In October 2022, when the topic was scheduled to be addressed by the board, Commissioner Nancy Detert — who passed away in early April — asked that the item be pulled from the agenda. She said only that more public awareness was needed before the board pursued such a ban, even though a new state law enacted in 2022 — thanks to the efforts of state Sen. Joe Gruters, R-Sarasota — made the prohibition possible.

In February, Smith asked that the board take the necessary steps to implement the ban — especially because of the litter left on county beaches, including those on Siesta Key. Then, Detert made it clear that she was worried about changing the county regulations, since the state law allows the smoking of unfiltered cigars.

“The Legislature says it is illegal for us to also say you can’t smoke a cigar on the beach,” she pointed out on Feb. 22. “That puts us in the position of explaining a stupid policy to the general public.”

“The only positive thing about cigars,” Smith responded at the time, is that “there’s no butts about ’em.”

Following an April 25 discussion of the topic, the commissioners directed county staff to prepare for a public hearing on a revised ordinance through which the ban would be implemented.

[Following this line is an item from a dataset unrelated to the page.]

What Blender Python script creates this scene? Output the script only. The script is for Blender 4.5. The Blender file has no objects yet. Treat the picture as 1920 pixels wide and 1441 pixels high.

None of the board members mentioned the item on the June 13 Consent Agenda, which is typical. They approved the majority of those items in one vote — again, in normal fashion. Commissioners generally pull Consent Agenda items for discussion only if they have questions or concerns to express.

The staff memo regarding the June 13 item, provided in the agenda packet, pointed out, “Sarasota County has a history of advocating for the regulation of smoking within public areas. In 2007, the Board approved Ordinance No. 2007-102 amending Chapter 90 of the Sarasota County Code (Code) prohibiting smoking within public beaches and recreational areas where youth athletic activities take place except in designated areas. At the time, [Parks, Recreation and Natural Resources Department] PRNR staff collaborated with multiple partners on a communications and public education initiative which included signage for the designated smoking areas as well as cigarette filter receptacles.”

The memo then explained that a 12th Judicial Circuit Court judge ruled in December 2012 that the state was the only entity that had the authority to ban smoking in specific areas. Thus, the prohibition no longer could be enforced in Sarasota County.

The memo added, “Despite this change, Sarasota County continued its advocacy work to encourage a reduction of cigarette-related litter in the community. Support of legislation to allow local governments to regulate outdoor smoking on public property under their jurisdiction has been in the Board adopted legislative program since September 2013.”

Further, the memo pointed to actions that neighboring local government bodies have taken since the 2022 state law won approval. Among those, the Sarasota City Commission adopted an ordinance on Oct. 17, 2022 that prohibits smoking on city-owned public beaches, within city-owned public beach parks and in city-owned public parks at all times, except within designated areas.

The City of Venice adopted an ordinance on Dec. 13, 2022, banning smoking on its public beaches and within its public parks, as provided for in the state law.

Additionally, the Town of Longboat Key adopted an ordinance prohibiting smoking in its parks, in public places, on public beaches and at beach and bay accesses.

The June 13 county staff memo also noted that Parks, Recreation and Natural Resources Department staff is coordinating with the county Communications Department “on the development of a public outreach and communication plan related to the proposed changes to the regulation of smoking within Sarasota County beaches and parks. The plan will include a social media campaign,” including Facebook posts, a frequently asked questions (FAQ) document on the county website, “and appropriate signage at beaches and parks.”

1 thought on “July 11 public hearing scheduled on Sarasota County cigarette smoking ban on county-owned beaches and in county parks”

  1. More stupidity. The problem is LITTERING. Already have ordinances for that. Next, would you propose NO EATING on beaches (potential littering of wrappers, bags etc)? Where is the COMMON SENSE?